If you're trying to understand Rishabhdev Tirth, the Kesariyaji Hatyakand isn't just an old, sad story - it's a key piece of context for several things people still ask about the temple:

• Why the mulnayak idol at Kesariyaji has never worn chakshu, mukut, or kundal as part of its regular worship - four men gave their lives in 1921 to keep it that way

• Why a government commission, after a formal inquiry, concluded in writing that the temple was fundamentally Digambar

• Why it took the Supreme Court of India, decades later, to finally settle the question of management

• Why the temple's daily puja today still follows Digambar Jain tradition, carried out by the local Digambar Jain community of Dhulev

What happened on 4 May 1921 was never a footnote.
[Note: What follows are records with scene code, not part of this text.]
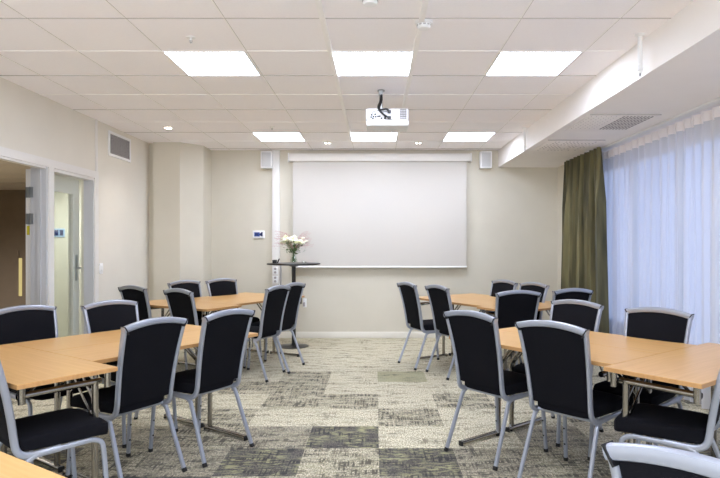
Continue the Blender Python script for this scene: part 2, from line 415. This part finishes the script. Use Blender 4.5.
t = tag(empty('downlight', (-6.2, 7.5, 2.445)), 'added unseen downlight brightening the dim room beyond the doorway', 'downlight')
MB().lathe([(.07, 0), (.07, -.01), (.001, -.01), (.001, 0)], n=24).build('lamp_lens', M['lamp'], t)
spot(-6.2, 7.5, 2.41, 420, 2.9, .6)  # added lamp, out of view, to lift the brown room beyond

for (x, y, s_, lab) in ((.30, 3.6, 1, 'round white smoke detector at the end of the right ceiling channel'), (-.03, 3.24, 1, 'round white smoke detector cut by the top edge of the photo')):
    t = tag(empty('smoke_detector', (x, y, ZC)), lab, 'smoke detector')
    MB().lathe([(.055, 0), (.055, -.012), (.050, -.016)], n=28).build('base_ring', M['white'], t)
    MB().lathe([(.042, -.016), (.042, -.032), (.036, -.044), (.010, -.048)], n=28).build('sensor_dome', M['white'], t)
    mb = MB()
    for k in range(10):
        a = 2*PI*k/10; mb.box(-.008, .008, -.0435, -.041, -.029, -.021)
        bmesh.ops.rotate(mb.bm, verts=mb.bm.verts[-8:], cent=(0, 0, 0), matrix=Matrix.Rotation(a, 3, 'Z'))
    mb.build('sensor_slots', M['ventg'], t, smooth=False)
for (x, y, lab) in ((-1.23, 3.87, 'small ceiling sprinkler head before the left near light panel'), (-1.21, 6.8, 'small ceiling sprinkler head before the left far light panel')):
    t = tag(empty('ceiling_sprinkler', (x, y, ZC)), lab, 'sprinkler')
    MB().lathe([(.030, 0), (.030, -.004), (.008, -.006), (.006, -.02)], n=20).build('escutcheon', M['white'], t)
    MB().sweep([(-.008, 0, -.018), (-.010, 0, -.03), (0, 0, -.04), (.010, 0, -.03), (.008, 0, -.018)], .002, n=6).box(-.003, .003, -.003, .003, -.04, -.006).build('nozzle', M['steel'], t)
for (x, y, lab) in ((1.739, 3.82, 'white sprinkler pipe hanging beside the bulkhead, nearer one'), (1.765, 6.87, 'white sprinkler pipe hanging beside the bulkhead, far one')):
    t = tag(empty('sprinkler_pipe', (x, y, ZC)), lab, 'sprinkler pipe', 'hanging sprinkler pipes')
    MB().lathe([(.034, 0), (.030, -.008), (.014, -.012)], n=20).build('ceiling_rose', M['white'], t)
    MB().cyl((0, 0, -.01), (0, 0, -.2), .015).build('pipe', M['white'], t)
    MB().lathe([(.015, -.195), (.019, -.2), (.019, -.235), (.012, -.24), (.012, -.255)], n=16).build('coupling', M['white'], t)
    MB().lathe([(.005, -.25), (.008, -.262), (.004, -.275)], n=10).build('nozzle', M['steel'], t)

# grilles under the bulkhead
def grille(y0, y1, perf, lab):
    t = tag(empty('air_vent', (2.17, (y0+y1)/2, 2.5)), lab, 'air vent', 'vents under the bulkhead')
    hx, hy = .305, (y1-y0)/2
    MB().box(-hx, hx, -hy, hy, -.008, 0, bevel=.003).build('plate', M['bulk'], t)
    mb = MB()
    if perf:
        for i in range(13):
            for j in range(7):
                if random.random() < .75:
                    x = -hx+.06+i*.04; y = -hy+.08+j*.09; mb.box(x, x+.014, y, y+.03, -.0095, -.007)
        mb.build('perforations', M['ventg'], t, smooth=False)
    else:
        for i in range(9):
            mb = MB()
            for j in range(9):
                x = .005+i*.031; y = -hy+.05+j*.065; mb.box(x, x+.017, y, y+.045, -.0095, -.007)
            mb.build('louvre', M['vdark'], t, smooth=False)
        mb = MB()
        for i in range(6):
            for j in range(9):
                x = -.28+i*.044; y = -hy+.05+j*.065; mb.box(x, x+.006, y, y+.01, -.0095, -.007)
        mb.build('perforations', M['ventg'], t, smooth=False)
    MB().box(-hx-.004, hx+.004, -hy-.006, -hy, -.009, 0).build('edge_strip', M['groove'], t, smooth=False)
grille(5.04, 5.74, False, 'square air vent under the bulkhead with dark louvres, nearer one')
grille(6.27, 6.97, True, 'square perforated air vent under the bulkhead, far one')

# wall vent on the left wall
t = tag(empty('wall_vent', (XL, 7.01, 2.545)), 'grey square ventilation grille in a white frame high on left wall', 'wall vent')
mb = MB(); mb.box(0, .014, -.3, .3, .115, .145); mb.box(0, .014, -.3, .3, -.145, -.115); mb.box(0, .014, -.3, -.27, -.115, .115); mb.box(0, .014, .27, .3, -.115, .115)
mb.build('frame', M['white'], t, smooth=False)
MB().box(0, .004, -.27, .27, -.115, .115).build('backing', M['dark'], t, smooth=False)
mb = MB()
for k in range(18): mb.box(.004, .010, -.27, .27, -.115+k*.0128, -.107+k*.0128)
mb.build('slats', M['ventg'], t, smooth=False)
S(MB().box(XL, XL+.014, 6.405, 6.435, 2.175, ZC).build('trim_5', M['trimw']), 'thin cable channel above the door frame corner', 'trim')
t = tag(empty('light_switch', (XL, 6.53, 1.10)), 'white light switch on the left wall beside the side window', 'switch')
MB().box(0, .010, -.04, .04, -.06, .06, bevel=.003).build('plate', M['white'], t)
MB().box(.010, .022, -.022, .022, -.03, .03, bevel=.003).build('rocker', M['white'], t)

# ------------------------------------------------------------------ projector
t = tag(empty('projector', (.105, 5.2, ZC)), 'white ceiling projector on a short bracket with black cables', 'projector')
zt, zb = -.19, -.345
MB().box(-.190, .185, -.13, .14, zb+.045, zt, bevel=.018, seg=3).build('body', M['pbody'], t)
MB().box(-.186, .188, -.138, .15, zb, zb+.050, bevel=.016, seg=3).build('lid', M['plid'], t)
mb = MB()
for i in range(6):
    mb.box(.105, .165, -.1325, -.129, zb+.062+i*.0155, zb+.070+i*.0155)
for i in range(4): mb.box(.112+i*.014, .115+i*.014, -.134, -.129, zb+.062, zb+.145)
mb.build('vent_grille', M['vdark'], t, smooth=False)
mb = MB()
for x, z in ((-.15, .07), (-.13, .075), (-.11, .073), (-.09, .077), (-.145, .09), (-.115, .095), (-.075, .078), (-.06, .06), (-.03, .06), (-.135, .058)): mb.box(x, x+.014, -.1325, -.129, zb+z, zb+z+.013)
mb.build('ports', M['dark'], t, smooth=False)
MB().cyl((.065, -.1305, zb+.10), (.065, -.134, zb+.10), .016).build('label_disc', M['mesh'], t)
MB().cyl((-.10, .15, zb+.07), (-.10, .175, zb+.07), .035).build('lens', M['black'], t)
mb = MB(); mb.lathe([(.032, 0), (.032, -.012), (.018, -.014)], n=20); mb.cyl((0, 0, -.005), (0, 0, zt+.02), .016)
mb.sweep([(-.06, 0, zt+.004), (-.02, 0, zt+.022), (.02, 0, zt+.022), (.06, 0, zt+.004)], .022, .004, side=(0, 1, 0)); mb.box(-.022, .018, -.02, .02, -.045, 0)
bmesh.ops.translate(mb.bm, verts=mb.bm.verts, vec=(-.055, 0, 0)); mb.build('mount_bracket', M['steel'], t)
def bez(p, n=14):
    p = [Vector(q) for q in p]; out = []
    for i in range(len(p)-1):
        a, b, c, e = p[max(i-1, 0)], p[i], p[i+1], p[min(i+2, len(p)-1)]
        for k in range(n):
            u = k/n; out.append(.5*((2*b)+(c-a)*u+(2*a-5*b+4*c-e)*u*u+(3*b-a-3*c+e)*u**3))
    out.append(p[-1]); return out
MB().sweep(bez([(-.055, -.03, -.05), (-.05, -.05, -.10), (-.07, -.10, -.17), (-.07, -.15, -.21), (-.01, -.16, -.205), (.015, -.145, -.225)], 8), .009, n=8).build('cable', M['blackp'], t)
MB().sweep(bez([(-.052, -.034, -.05), (-.06, -.07, -.11), (-.082, -.13, -.18), (-.06, -.16, -.225), (-.02, -.155, -.26), (.015, -.145, -.275)], 8), .008, n=8).build('cable', M['blackp'], t)
MB().sweep(bez([(-.058, -.034, -.06), (-.075, -.13, -.20), (-.03, -.15, -.25), (-.018, -.14, -.285)], 8), .005, n=8).build('cable', M['blackp'], t)
MB().sweep(bez([(-.06, -.13, -.21), (-.12, -.15, -.225), (-.145, -.14, -.26)], 8), .0025, n=6).build('cable', M['blackp'], t)
MB().box(0, .03, -.16, -.131, -.235, -.212, bevel=.004).build('plug', M['blackp'], t); MB().box(0, .03, -.16, -.131, -.287, -.264, bevel=.004).build('plug', M['blackp'], t)

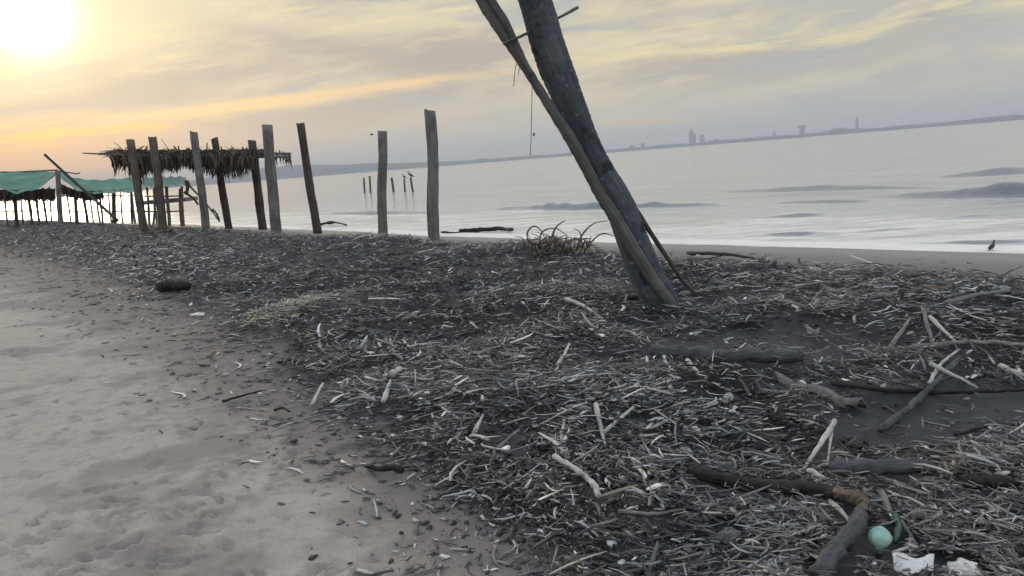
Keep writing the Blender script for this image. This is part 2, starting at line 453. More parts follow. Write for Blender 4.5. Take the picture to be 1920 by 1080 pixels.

For the Digambar Jain community, it is remembered as a day of martyrdom in defence of their tirth - and the historical record, including the government's own inquiry, backs up why they felt it was worth defending.

Frequently Asked Questions

Q: What exactly is the Kesariyaji Hatyakand?

It refers to the violence that broke out at the Kesariyaji (Rishabhdev) temple on 4 May 1921, when Shwetambar officials attempted to place ornaments on Digambar idols and raise a flag on the temple's shikhara, and ordered the soldiers to attack the unarmed Digambar protestors, killing four and injuring around 150.

Q: Who died in the Kesariyaji Hatyakand?

Pandit Girdharilal of Sagar (Madhya Pradesh), Deepchand Nagda of Parsad (Udaipur), Punamchand Nagda of Parsad (Udaipur), and Manakchandji Narsinghpura of Semari (Udaipur) were killed inside the temple premises.

Q: Why were the bodies not removed immediately?

The bodies of the four men remained inside the temple overnight; a postmortem examination team only arrived the following day, by which time the bodies had lain in the temple through the night.

Q: Who was held responsible for the killings?

Vardichand Anchaliya, Roshanlal Chatur, Devilal Mehta (shwetambar), Lakshmansingh Mehta (shwetambar), and Subedar Tejsingh were all found responsible by the Mewar government, fined, and dismissed from state service.

Q: What did the official government inquiry conclude about the temple?

The Dhwajadand Commission's original 1935 report concluded the temple was fundamentally a Digambar Jain temple - though this specific wording was removed before the report's eventual publication in 1947.

Q: How is Kesariyaji managed today?

Following Supreme Court of India rulings in 1973, 2007, and 2010 - each declaring it a Jain temple - management falls under the Rajasthan Devasthan Department, with the temple's daily puja continuing in accordance with Digambar Jain tradition.